Are These E-Mails From My Boss? Or Lines From A Famous Russian Novel?
By Hilal Isler
My boss, Mike, is currently on holiday, in Istanbul.
We’ve been e-mailing.
Some of the words below are his.
Some are lines from the nineteenth centry-novel Dead Souls, by Nikolai Gogol.
Can you tell who wrote what?
Good luck.
- The current generation now sees everything clearly, it marvels at the errors, it laughs at the folly of its ancestors.
- I just heard a foghorn. Childhood once more.
- How can you vegetate in the country?
- I see the sources of your face among the many facing me.
- So many greens! A mad green palate: from the water, to the hills, and to the sky.
- True, the doorway may be blocked up with a wardrobe.
- You can’t imagine how stupid the whole world has grown nowadays.
- Hot, cranky, annoyed, and ready for an afternoon nap.
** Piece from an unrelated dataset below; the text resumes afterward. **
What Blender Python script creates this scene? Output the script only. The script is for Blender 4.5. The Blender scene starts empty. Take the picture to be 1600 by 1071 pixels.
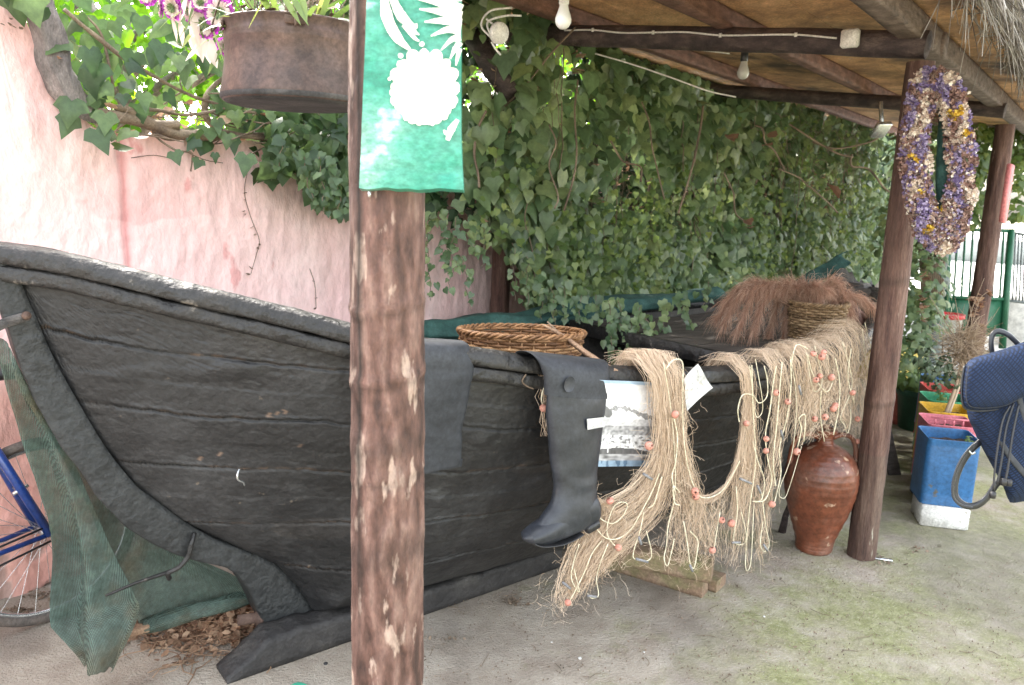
import bpy, math, random
import numpy as np
from mathutils import Vector, Matrix, noise

random.seed(7)
RND = random.Random(11)
sc = bpy.context.scene
COL = sc.collection

# ------------------------------------------------------------------ camera frame
F = 1220.0
PIT = math.radians(10.7)
ROL = math.radians(1.77)
CAM = np.array([0, 0, 1.6])
fw = np.array([0, math.cos(PIT), -math.sin(PIT)])
_r0 = np.array([1.0, 0, 0]); _u0 = np.array([0, math.sin(PIT), math.cos(PIT)])
CR = math.cos(ROL) * _r0 + math.sin(ROL) * _u0
CU = -math.sin(ROL) * _r0 + math.cos(ROL) * _u0

def ray(x, y): return fw + CR * (x - 800) / F - CU * (y - 535.5) / F
def P(x, y, Z): return CAM + ray(x, y) * Z                       # measured point at a known distance
def PG(x, y, z=0.0):
    d = ray(x, y); return CAM + d * ((z - 1.6) / d[2])            # measured point on a level plane
def PV(x, y, o, n):
    d = ray(x, y); n = np.array([n[0], n[1], 0.0]); o = np.array([o[0], o[1], 0.0])
    return CAM + d * (((o - CAM) @ n) / (d @ n))
_fw, _cr, _cu = fw.tolist(), CR.tolist(), CU.tolist()
def proj(v):
    x, y, z = float(v[0]), float(v[1]), float(v[2]) - 1.6; Z = x * _fw[0] + y * _fw[1] + z * _fw[2]
    return 800 + F * (x * _cr[0] + y * _cr[1] + z * _cr[2]) / Z, 535.5 - F * (x * _cu[0] + y * _cu[1] + z * _cu[2]) / Z, Z

cam_d = bpy.data.cameras.new("camera"); cam = bpy.data.objects.new("camera", cam_d); COL.objects.link(cam)
cam_d.sensor_width = 36; cam_d.lens = F / 1600 * 36; cam_d.clip_end = 600; cam_d.clip_start = 0.05
m = Matrix(((CR[0], CU[0], -fw[0], CAM[0]), (CR[1], CU[1], -fw[1], CAM[1]), (CR[2], CU[2], -fw[2], CAM[2]), (0, 0, 0, 1)))
cam.matrix_world = m
cam_d.dof.use_dof = True; cam_d.dof.focus_distance = 2.4; cam_d.dof.aperture_fstop = 5.6
sc.camera = cam

# ------------------------------------------------------------------ frames of the place
BO = np.array([-1.4, 2.12]); BA = np.array([.7915, .6112]); BN = np.array([.6112, -.7915])   # boat: bow, axis, side towards viewer
def bp(t, s, z):
    if s < 0: z = z - float(np.interp(t, [0, .25, .6, 1.2, 2.0, 2.8, 4.6], [0, .05, .13, .16, .09, .03, 0])) * min(1, -s / .4) * min(1, z)   # she lies a little over to the far side
    q = BO + BA * t + BN * s; return np.array([q[0], q[1], z])
RO = np.array([1.655, 3.40]); RE = np.array([.609, .793]); RK = np.array([-.793, .609])       # roof: front post, eave direction, towards wall
SL = .115
def rp(a, k, z=None, dz=0.0):
    q = RO + RE * a + RK * k
    return np.array([q[0], q[1], (2.2 + SL * k + dz) if z is None else z])
WK = 2.46                                                                                      # wall face is this far behind the posts
def wall_hit(x, y, off=0.0):
    o = RO + RK * (WK - off); return PV(x, y, o, RK)
def wall_uz(p):
    q = np.asarray(p[:2]) - RO; return q @ RE, p[2]
def wp(u, off, z):                                                                             # off = distance in front of the wall
    return rp(u, WK - off, z)

def lerp(a, b, t): return a + (b - a) * t
def interp(tab, t):
    return float(np.interp(t, [a for a, b in tab], [b for a, b in tab]))
def fn(x, y, z, s=1.0):
    return noise.noise(Vector((x * s, y * s, z * s)))
def fbm(x, y, z, s=1.0, o=4):
    return noise.fractal(Vector((x * s, y * s, z * s)), 1.0, 2.0, o)
def catmull(pts, n):
    pts = [np.asarray(p, float) for p in pts]
    if len(pts) < 3: return [lerp(pts[0], pts[-1], i / n) for i in range(n + 1)]
    ext = [2 * pts[0] - pts[1]] + pts + [2 * pts[-1] - pts[-2]]
    out = []; S = len(pts) - 1
    for i in range(n + 1):
        g = i / n * S; k = min(int(g), S - 1); t = g - k
        a, b, c, d = ext[k:k + 4]
        out.append(.5 * ((2 * b) + (c - a) * t + (2 * a - 5 * b + 4 * c - d) * t * t + (3 * b - a - 3 * c + d) * t ** 3))
    return out

ATTR = {'tar_coated_wood', 'old_brown_post', 'dark_brown_post', 'printed_picture', 'laminated_white_paper', 'pink_stucco'}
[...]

- I love this city; its neighborhoods, places of my childhood and youth, of small, even tiny, shops with exhausted fathers feeding their at-home family, needing a shave and bath, working into the night for a few more shekels.
- He had nothing to him except his bushy eyebrows.
- My mother would be so happy: her eldest son may yet amount to something!
- The salads in their texture, color, and taste, begin and close my days.
- An early walk showed the city imprisoned by its protective grates, hiding its personalities.
- Keep not money, but keep good people’s company.
- I have said twenty times already: ‘Don’t bring any more!’ I have so much material already, that I don’t know where to put it.
- I turned down the tea, but did drink two small bottles of water.
Scroll down for the answers!
Gogol: 1, 3, 6, 7, 10, 14, 15
Mike: 2, 4, 5, 8, 9, 11, 12, 13, 16
Thank you for sharing/recommending this. Mike approves (He’s 75. And still on vacation. Hi Mike!).